The idea of 20,000 USSF in Iraq and Afghanistan was mooted by the then Colonel of the Parachute Regiment who happened to be heading Perspective Planning of the army. Not only was this not checked, the section in Military Operations Directorate looking after Special Forces was posted mostly with paratrooper officers and not Special Forces officers, as should be the case. The two star appointment in Military Operations Directorate as Additional Director General (Special Forces) is headed by a paratrooper (not Special Forces) officer since its raising few years ago, which continues to date. To top this, the one star appointment under him designated as Deputy Director General (Special Forces) gets posted by an officer from the unit/regiment of the prevailing Army Chief merely to get a stamp of serving with the Military Operations Directorate.

The effect of all this has been that weapons and equipment imported for Special Forces battalions get distributed to normal parachute units.

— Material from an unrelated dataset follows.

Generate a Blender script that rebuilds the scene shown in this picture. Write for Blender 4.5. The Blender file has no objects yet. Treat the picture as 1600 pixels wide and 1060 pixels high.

This plus the new raisings in rapid succession is seriously affecting the manpower and equipping of existing Special Forces battalions. Special Forces battalions that should be holding some nine lakh rounds of ammunition for imported Tavor assault rifles are down to the region of some 40,000 rounds. How this affects even routine firing training needs no explanation. This is just one example. Yet, the hierarchy remains oblivious. There is certainly need for reflection.